Republicans must choose: Electoral success or Trump?

If the Republicans’ election failure on Tuesday has a silver lining, it’s that it will persuade more of them that former President Donald Trump is a massive liability and turn them decisively away from him. That might compensate for the GOP’s inability to achieve even average midterm success despite facing an unpopular first-term president presiding over an economy in shambles.

But what happened? Why couldn’t Republicans take advantage of those ideal circumstances and tap into the demographics that seemed to be leaning their way? Because the blue party was able to depict the GOP plausibly as the party of Trump and so raise doubts about its fitness to govern. Astonishingly, independents split evenly rather than siding sharply against the incumbent, as historically they do.

Trump’s loyalty tests about the “stolen” election also ensured there were hundreds of GOP candidates who were pushed into the national scene just because they were willing to claim he won in 2020. The public knows this is untrue and that he lost to President Joe Biden. It’s generally the Left, with its woke nonsense on race and gender, that insists people accept obvious falsehoods. But it’s what Trump and his acolytes, gripped by their monomania, do equally implausibly about the election two years ago. Decent, ordinary people disdain mountebank pols who peddle rubbish. Most people don’t want to be governed by charlatans.

Ironically, as the lamentable results for Republicans turned into a spate on the night of the election, Trump reportedly raged inside Mar-a-Lago about bad candidates. But he had no one to blame but himself. They were his people. Every single “MAGA” Republican who was boosted by Democrats in the primaries went on to blow it in the general election, as the blue party bet they would. It was cynical, but it worked. Democrats ran against the people they wanted to run against. They didn’t just define their enemies, they helped choose them.

So why would the Republican Party choose any candidate whom Democrats want as their opponent? Most obviously, why even consider nominating Trump for the presidency again in 2024 when he’s already been handily beaten before? The GOP has many better options. Republicans who governed effectively in Florida, New Hampshire, Ohio, Iowa, Georgia, and elsewhere, to name only the gubernatorial possibilities, cantered home with big margins of victory.

Their success and competence threaten Trump. He cannot abide Gov. Brian Kemp (R-GA), for example, because he rightly burst Trump’s bubble in Georgia two years ago. Yet Kemp handily beat Democrat Stacey Abrams for a second term. Likewise, and to an even greater degree, Trump is threatened by Gov. Ron DeSantis, who romped to victory in Florida by 20 points, flipping once solidly blue counties such as Miami-Dade red in the process.

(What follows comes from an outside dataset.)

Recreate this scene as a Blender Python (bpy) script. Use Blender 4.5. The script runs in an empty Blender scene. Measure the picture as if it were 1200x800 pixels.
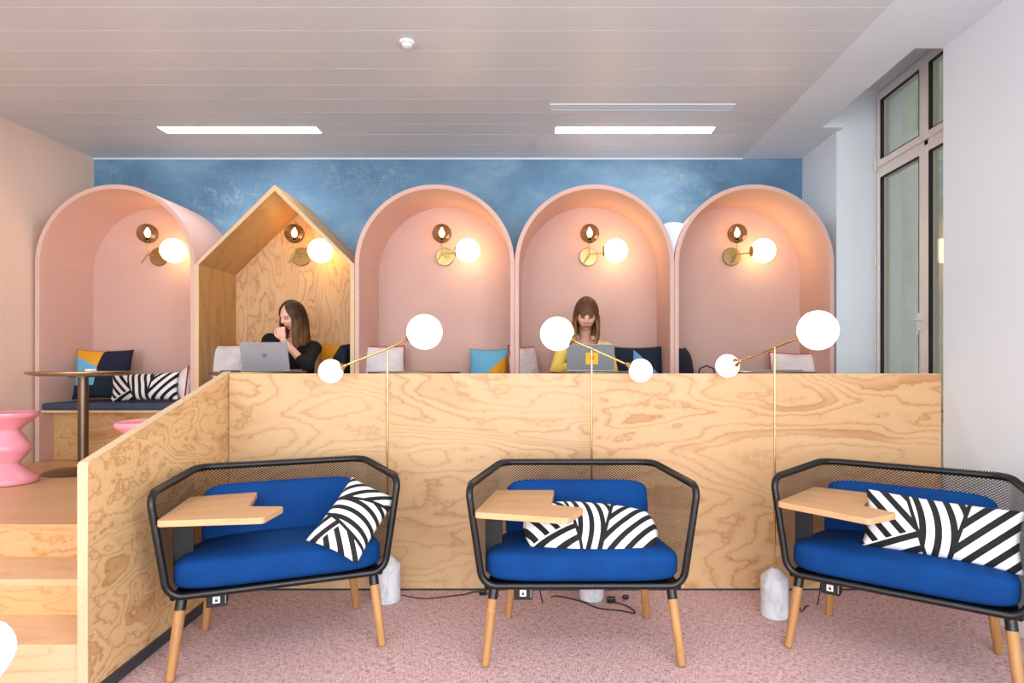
import bpy, bmesh, math, random
from mathutils import Vector, Matrix, Euler, noise
random.seed(7)
C = bpy.context.scene
COL = C.collection
PI = math.pi
F = 720.0; PX, PY = 639.0, 425.0; H = 1.37

# ------------------------------------------------------------ camera
cam_d = bpy.data.cameras.new('camera'); cam = bpy.data.objects.new('camera', cam_d); COL.objects.link(cam)
cam.location = (0, 0, H); cam.rotation_euler = (PI/2, 0, 0)
cam_d.sensor_fit = 'HORIZONTAL'; cam_d.sensor_width = 36; cam_d.lens = 36*F/1200
cam_d.shift_x = (600-PX)/1200; cam_d.shift_y = (PY-400)/1200
cam_d.clip_start = .05
C.camera = cam
# ------------------------------------------------------------ world, exposure
C.view_settings.view_transform = 'Standard'; C.view_settings.look = 'None'
C.view_settings.exposure = -0.30; C.view_settings.gamma = 1; C.view_settings.use_curve_mapping = False
w = bpy.data.worlds.new('world'); C.world = w; w.use_nodes = True
w.node_tree.nodes['Background'].inputs[0].default_value = (.96, .98, 1, 1)
w.node_tree.nodes['Background'].inputs[1].default_value = 1.5
# ------------------------------------------------------------ added daylight fill, set at unseen windows behind the camera and at right
def area(name, loc, rot, sx, sy, power, col):
    d = bpy.data.lights.new(name, 'AREA'); d.shape = 'RECTANGLE'; d.size = sx; d.size_y = sy; d.energy = power; d.color = col
    o = bpy.data.objects.new(name, d); COL.objects.link(o); o.location = loc; o.rotation_euler = rot; return o
DAY_P = 185
SIDE_P = 210
STRIP_E = 32.0       # ceiling strip emission
GLOBE_E = 2.2        # floor-lamp globes
SCONCE_E = 9.5
BULB_E = 60.0
area('daylight_fill_1', (-2.2, -2.96, 1.75), (PI/2, 0, 0), 2.3, 2.2, DAY_P, (.86, .94, 1))
area('daylight_fill_3', (2.37, -1.25, 1.75), (PI/2, 0, PI/2), 2.0, 2.2, SIDE_P, (.86, .94, 1))  # added side light that brightens the wing, left wall and stairs
area('daylight_fill_2', (.9, -2.96, 1.75), (PI/2, 0, 0), 2.3, 2.2, DAY_P, (.86, .94, 1))

# ------------------------------------------------------------ materials
def lin(r, g, b):
    f = lambda c: (c/255/12.92) if c/255 <= .04045 else ((c/255+.055)/1.055)**2.4
    return (f(r), f(g), f(b), 1)
def newmat(name):
    m = bpy.data.materials.new(name); m.use_nodes = True
    nt = m.node_tree; return m, nt, nt.nodes['Principled BSDF']
def mth(nt, op, a, b=None, c=None):
    n = nt.nodes.new('ShaderNodeMath'); n.operation = op
    for i, v in enumerate((a, b, c)):
        if v is None: continue
        if isinstance(v, (int, float)): n.inputs[i].default_value = v
        else: nt.links.new(v, n.inputs[i])
    return n.outputs[0]
def coords(nt, scale=(1,1,1), loc=(0,0,0), rot=(0,0,0)):
    t = nt.nodes.new('ShaderNodeTexCoord'); mp = nt.nodes.new('ShaderNodeMapping')
    mp.inputs['Scale'].default_value = scale; mp.inputs['Location'].default_value = loc; mp.inputs['Rotation'].default_value = rot
    nt.links.new(t.outputs['Object'], mp.inputs[0]); return mp.outputs[0]
def noi(nt, vec, scale, detail=3, rough=.5, dist=0):
    n = nt.nodes.new('ShaderNodeTexNoise'); n.inputs['Scale'].default_value = scale; n.inputs['Detail'].default_value = detail
    n.inputs['Roughness'].default_value = rough; n.inputs['Distortion'].default_value = dist
    nt.links.new(vec, n.inputs['Vector']); return n.outputs['Fac']
def ramp(nt, fac, stops, interp='LINEAR'):
    n = nt.nodes.new('ShaderNodeValToRGB'); cr = n.color_ramp; cr.interpolation = interp
    while len(cr.elements) > len(stops): cr.elements.remove(cr.elements[-1])
    while len(cr.elements) < len(stops): cr.elements.new(.5)
    for e, (p, c) in zip(cr.elements, stops): e.position = p; e.color = c
    nt.links.new(fac, n.inputs[0]); return n.outputs[0]
def mixc(nt, fac, a, b):
    n = nt.nodes.new('ShaderNodeMix'); n.data_type = 'RGBA'
    for i, v in ((0, fac), (6, a), (7, b)):
        if isinstance(v, (int, float)): n.inputs[i].default_value = v
        elif isinstance(v, tuple): n.inputs[i].default_value = v
        else: nt.links.new(v, n.inputs[i])
    return n.outputs[2]
def bump(nt, b, h, strength, dist=.01):
    n = nt.nodes.new('ShaderNodeBump'); n.inputs['Strength'].default_value = strength; n.inputs['Distance'].default_value = dist
    nt.links.new(h, n.inputs['Height']); nt.links.new(n.outputs[0], b.inputs['Normal'])
def plain(name, col, rough=.6, metal=0, var=.06, vs=6, bmp=0, bs=200):
    m, nt, b = newmat(name); v = coords(nt)
    f = noi(nt, v, vs, 3)
    dk = tuple(c*(1-var*2) for c in col[:3])+(1,); lt = tuple(min(1, c*(1+var)) for c in col[:3])+(1,)
    nt.links.new(ramp(nt, f, [(.3, dk), (.7, lt)]), b.inputs['Base Color'])
    b.inputs['Roughness'].default_value = rough; b.inputs['Metallic'].default_value = metal
    if bmp: bump(nt, b, noi(nt, v, bs, 2), bmp, .002)
    return m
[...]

Immediately before DeSantis’s landslide became a reality, Trump and his team threatened the governor in a way that was as disgusting as it was fearful. To intimidate DeSantis into staying out of the 2024 presidential race, in which bookies now favor him to beat Trump, the former president said, “If he did run, I will tell you things about him that won’t be very flattering. I know more about him than anybody other than perhaps his wife, who is really running his campaign.”

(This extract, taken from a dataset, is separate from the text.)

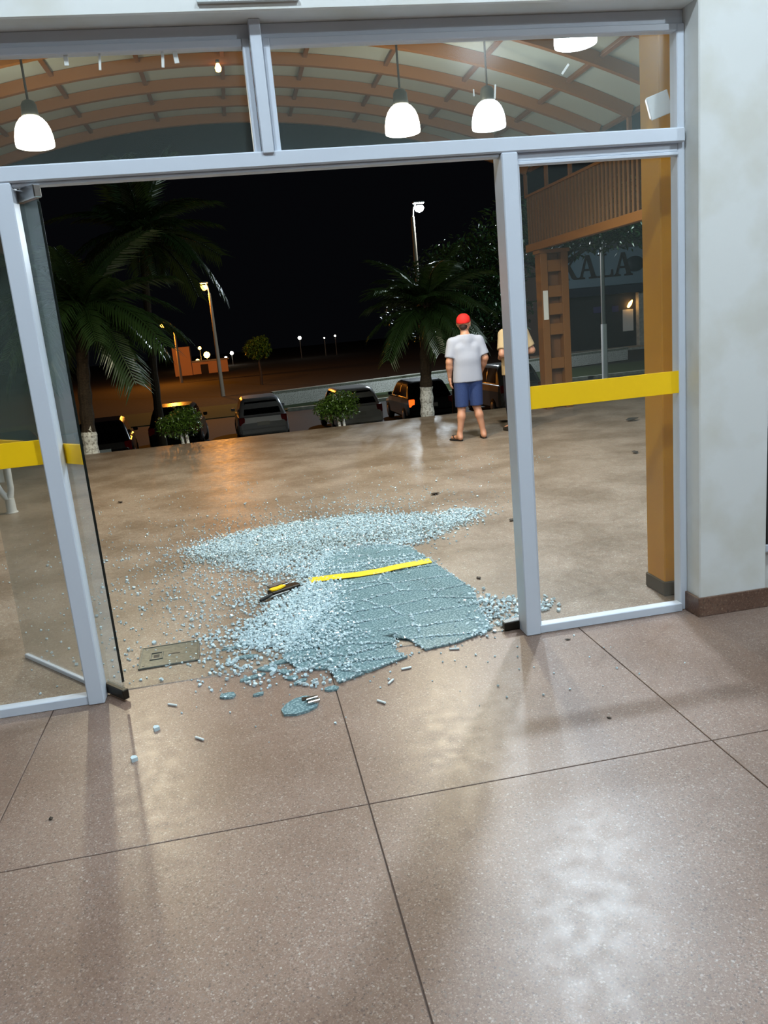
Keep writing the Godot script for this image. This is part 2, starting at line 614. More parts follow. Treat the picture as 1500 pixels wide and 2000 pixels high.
# ==================================================================== lamps
func pendant(at: Vector3, color: Color, down: float, leak: float, bell: Material, label: String, group: String, hang_y: float, size := 1.0) -> void:
	# at: the centre of the bell's rim
	var t := base("pendant_lamp", at)
	tag(t, label, "pendant lamp", group)
	var st := begin()
	var prof := [[0.0, 0.0], [0.170, 0.0], [0.186, 0.006], [0.190, 0.03], [0.186, 0.09], [0.172, 0.15], [0.148, 0.20], [0.112, 0.24], [0.075, 0.262], [0.0, 0.268]]
	lathe(st, prof, 36)
	put("bell_shade", done(st), bell, t).scale = Vector3(1.0, 1.12, 1.0) * size
	st = begin()
	lathe(st, [[0.0, 0.290], [0.082, 0.290], [0.086, 0.300], [0.080, 0.33], [0.074, 0.40], [0.058, 0.43], [0.03, 0.445], [0.0, 0.447]], 24)
	put("lamp_cap", done(st), M.lamp_cap, t).scale = Vector3.ONE * size
	st = begin()
	tube(st, [Vector3(0, 0.44 * size, 0), Vector3(0, hang_y - at.y, 0)], [0.012], 8)
	put("hanging_rod", done(st), M.cable, t)
	omni(t, Vector3(0, 0.11, 0), color, leak, 0.12, 40.0)
	if down > 0.0:
		var l := SpotLight3D.new()
		l.name = "lamp_beam"
		l.light_color = color
		l.light_energy = down
		l.light_size = 0.07
		l.spot_range = 40.0
		l.spot_attenuation = 2.0
		l.spot_angle = 82.0
		l.spot_angle_attenuation = 0.6
		l.shadow_enabled = true
		l.rotation.x = -PI / 2
		l.position = Vector3(0, 0.10, 0)
		t.add_child(l)


func omni(parent: Node, at: Vector3, color: Color, energy: float, size: float, far := 80.0) -> void:
	var l := OmniLight3D.new()
	l.name = "lamp_light"
	l.light_color = color
	l.light_energy = energy
	l.light_size = size
	l.omni_range = far
	l.omni_attenuation = 2.0
	l.shadow_enabled = true
	l.position = at
	parent.add_child(l)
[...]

Before that, two Trump lawyers belittled DeSantis, damning him with faint praise. Alina Habba said, “DeSantis is DeSantis because of Trump … I think I like what DeSantis is doing in Florida, but he needs to stay in Florida. He’s not ready yet.” Christina Bobb, another Trump lawyer, added, “Just stay where you are. You are doing a great job in Florida … Don’t jump the gun.” In other words, DeSantis is Trump’s creation, he’s only a big deal because of his patron, he’s getting uppity, and he’d better watch out if he knows what’s good for him.

But none of that explains DeSantis’s crushing victory on Tuesday. DeSantis turned a big swing state deep red. He won 55% of Miami-Dade County, where a majority of the public is Hispanic — 9 points better than Trump managed. The governor aptly summed up his qualifications, explaining, “Florida was a refuge of sanity when the world went mad. We have embraced freedom. We have maintained law and order. We have protected the rights of parents. We have respected our taxpayers. And we reject woke ideology.”

The biggest, most important step toward sanity and full electability that the Republican Party can take is to recognize that Trump is yesterday’s man, not today’s or tomorrow’s. Whether it chooses DeSantis or any one of several other strong possible candidates, it can get an effective and electable happy warrior who focuses on voters’ concerns, not on his own. And it doesn’t need to accept Trumpian drama and chaos to get it.

The needs of the Republican Party align with those of the nation — that’s the thing about democracy. But will Republicans be willing to do what it takes to move forward? For the country’s sake, we should hope so.